• _Exercise goal_
Write the data below out exactly as it stands. Do not include the pictures.

• _Collected data_

========

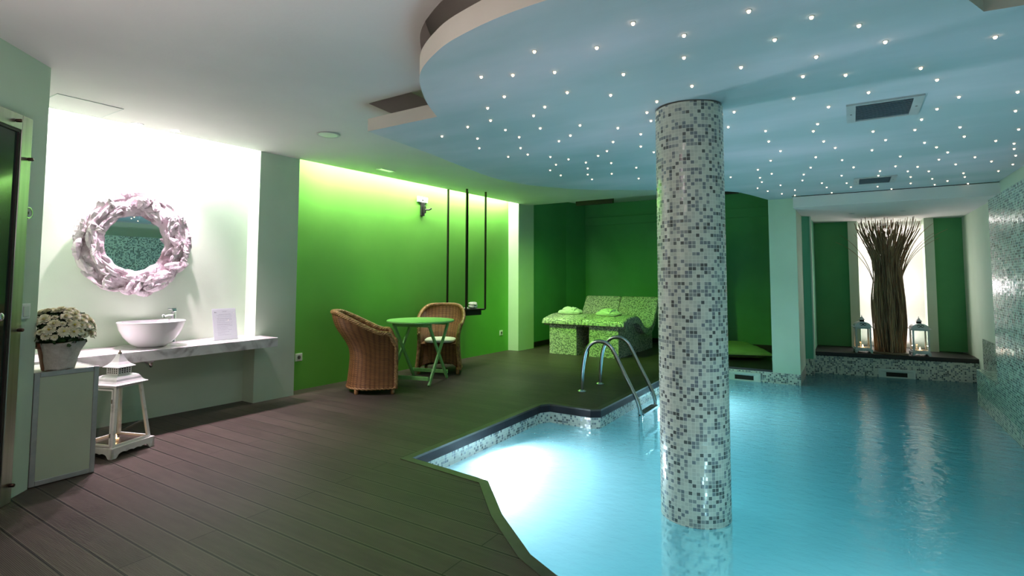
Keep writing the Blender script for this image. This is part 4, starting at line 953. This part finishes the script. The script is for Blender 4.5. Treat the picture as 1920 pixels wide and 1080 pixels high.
# ------------------------------------------------------------------ lanterns in the niche
def niche_lantern(loc, rz, label):
    t = thing('niche_lantern', label, 'lantern', loc, rz, 'white lanterns flanking the twig sculpture')
    h_ = .112; g_ = .30
    mb = MB()
    for a, b, k in (((-h_, -h_), (h_, -h_), (0, 1)), ((h_, -h_), (h_, h_), (-1, 0)), ((h_, h_), (-h_, h_), (0, -1)), ((-h_, h_), (-h_, -h_), (1, 0))): wave_apron(mb, a, b, .045, .010, k)
    mb.box((-h_, -h_, .043), (h_, h_, .055)); mb.build('base', M['lanterngrey'], t)
    f_ = .100
    for sx, sy in ((-1, -1), (1, -1), (1, 1), (-1, 1)):
        mb = MB(); mb.box((min(sx * f_, sx * (f_ - .020)), min(sy * f_, sy * (f_ - .020)), .055), (max(sx * f_, sx * (f_ - .020)), max(sy * f_, sy * (f_ - .020)), .385)); mb.build('corner_post', M['lanterngrey'], t)
    for z_, nm in ((.055, 'bottom_rail'), (.362, 'top_rail')):
        mb = MB()
        for a, b in (((-.08, -.098), (.08, -.084)), ((-.08, .084), (.08, .098)), ((-.098, -.08), (-.084, .08)), ((.084, -.08), (.098, .08))): mb.box((*a, z_), (*b, z_ + .023))
        mb.build(nm, M['lanterngrey'], t)
    for k in range(4):
        rot = Matrix.Rotation(k * pi / 2, 4, 'Z'); mb = MB(); mb.box((-.08, -.092, .076), (.08, -.090, .364), xf=rot); mb.build('glass_pane', M['glass'], t)
    mb = MB(); mb.box((-.125, -.115, .385), (.125, .115, .394)); mb.build('roof_plate', M['lanternroof'], t)
    # arched roof with a pierced scroll on the front
    mb = MB(); A_ = [(.105 * cos(radians(q)), .394 + .072 * sin(radians(q))) for q in range(0, 181, 9)]
    N_ = len(A_)
    vs = [(x, -.098, z) for x, z in A_] + [(x, .098, z) for x, z in A_]
    mb.add(vs, [(i, i + 1, N_ + i + 1, N_ + i) for i in range(N_ - 1)], 0, True); mb.add(vs, [tuple(range(N_ - 1, -1, -1)), tuple(range(N_, 2 * N_))])
    mb.build('arched_roof', M['lanternroof'], t)
    mb = MB()
    for sx in (-1, 1):
        cpt = [(sx * (.022 + .017 * cos(q)), -.100, .428 + .016 * sin(q)) for q in [radians(v) for v in range(0, 330, 22)]]
        mb.tube(cpt, .0045, 6)
    mb.build('scroll_cutout', M['hole'], t)
    mb = MB(); sqring([(.026, .460), (.026, .492)], mb); mb.build('chimney', M['hole'], t)
    mb = MB(); sqring([(.034, .492), (.036, .496), (.028, .504), (.014, .528), (.003, .545), (.003, .552)], mb); mb.lathe([(0, .550), (.006, .555), (.006, .560), (0, .566)], 8); mb.build('cap', M['lanternroof'], t)
    mb = MB(); mb.tube([(.100, 0, .20), (.112, 0, .20), (.116, 0, .225)], .005, 6); mb.build('latch', M['bolt'], t)
    return t
niche_lantern((.100, 9.80, .15), .14, 'white lantern with arched roof on the ledge left of the twig sculpture')
niche_lantern((.800, 9.86, .15), .12, 'white lantern with arched roof on the ledge right of the twig sculpture')
tealight((.100, 9.80, .2055), 'lit tealight inside the lantern left of the twig sculpture', .5, 1.5)
tealight((.800, 9.86, .2055), 'lit tealight inside the lantern right of the twig sculpture', .5, 1.5)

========

• _Completed task_
Keep writing the Blender script for this image. This is part 4, starting at line 953. This part finishes the script. The script is for Blender 4.5. Treat the picture as 1920 pixels wide and 1080 pixels high.
# ------------------------------------------------------------------ lanterns in the niche
def niche_lantern(loc, rz, label):
    t = thing('niche_lantern', label, 'lantern', loc, rz, 'white lanterns flanking the twig sculpture')
    h_ = .112; g_ = .30
    mb = MB()
    for a, b, k in (((-h_, -h_), (h_, -h_), (0, 1)), ((h_, -h_), (h_, h_), (-1, 0)), ((h_, h_), (-h_, h_), (0, -1)), ((-h_, h_), (-h_, -h_), (1, 0))): wave_apron(mb, a, b, .045, .010, k)
    mb.box((-h_, -h_, .043), (h_, h_, .055)); mb.build('base', M['lanterngrey'], t)
    f_ = .100
    for sx, sy in ((-1, -1), (1, -1), (1, 1), (-1, 1)):
        mb = MB(); mb.box((min(sx * f_, sx * (f_ - .020)), min(sy * f_, sy * (f_ - .020)), .055), (max(sx * f_, sx * (f_ - .020)), max(sy * f_, sy * (f_ - .020)), .385)); mb.build('corner_post', M['lanterngrey'], t)
    for z_, nm in ((.055, 'bottom_rail'), (.362, 'top_rail')):
        mb = MB()
        for a, b in (((-.08, -.098), (.08, -.084)), ((-.08, .084), (.08, .098)), ((-.098, -.08), (-.084, .08)), ((.084, -.08), (.098, .08))): mb.box((*a, z_), (*b, z_ + .023))
        mb.build(nm, M['lanterngrey'], t)
    for k in range(4):
        rot = Matrix.Rotation(k * pi / 2, 4, 'Z'); mb = MB(); mb.box((-.08, -.092, .076), (.08, -.090, .364), xf=rot); mb.build('glass_pane', M['glass'], t)
    mb = MB(); mb.box((-.125, -.115, .385), (.125, .115, .394)); mb.build('roof_plate', M['lanternroof'], t)
    # arched roof with a pierced scroll on the front
    mb = MB(); A_ = [(.105 * cos(radians(q)), .394 + .072 * sin(radians(q))) for q in range(0, 181, 9)]
    N_ = len(A_)
    vs = [(x, -.098, z) for x, z in A_] + [(x, .098, z) for x, z in A_]
    mb.add(vs, [(i, i + 1, N_ + i + 1, N_ + i) for i in range(N_ - 1)], 0, True); mb.add(vs, [tuple(range(N_ - 1, -1, -1)), tuple(range(N_, 2 * N_))])
    mb.build('arched_roof', M['lanternroof'], t)
    mb = MB()
    for sx in (-1, 1):
        cpt = [(sx * (.022 + .017 * cos(q)), -.100, .428 + .016 * sin(q)) for q in [radians(v) for v in range(0, 330, 22)]]
        mb.tube(cpt, .0045, 6)
    mb.build('scroll_cutout', M['hole'], t)
    mb = MB(); sqring([(.026, .460), (.026, .492)], mb); mb.build('chimney', M['hole'], t)
    mb = MB(); sqring([(.034, .492), (.036, .496), (.028, .504), (.014, .528), (.003, .545), (.003, .552)], mb); mb.lathe([(0, .550), (.006, .555), (.006, .560), (0, .566)], 8); mb.build('cap', M['lanternroof'], t)
    mb = MB(); mb.tube([(.100, 0, .20), (.112, 0, .20), (.116, 0, .225)], .005, 6); mb.build('latch', M['bolt'], t)
    return t
niche_lantern((.100, 9.80, .15), .14, 'white lantern with arched roof on the ledge left of the twig sculpture')
niche_lantern((.800, 9.86, .15), .12, 'white lantern with arched roof on the ledge right of the twig sculpture')
tealight((.100, 9.80, .2055), 'lit tealight inside the lantern left of the twig sculpture', .5, 1.5)
tealight((.800, 9.86, .2055), 'lit tealight inside the lantern right of the twig sculpture', .5, 1.5)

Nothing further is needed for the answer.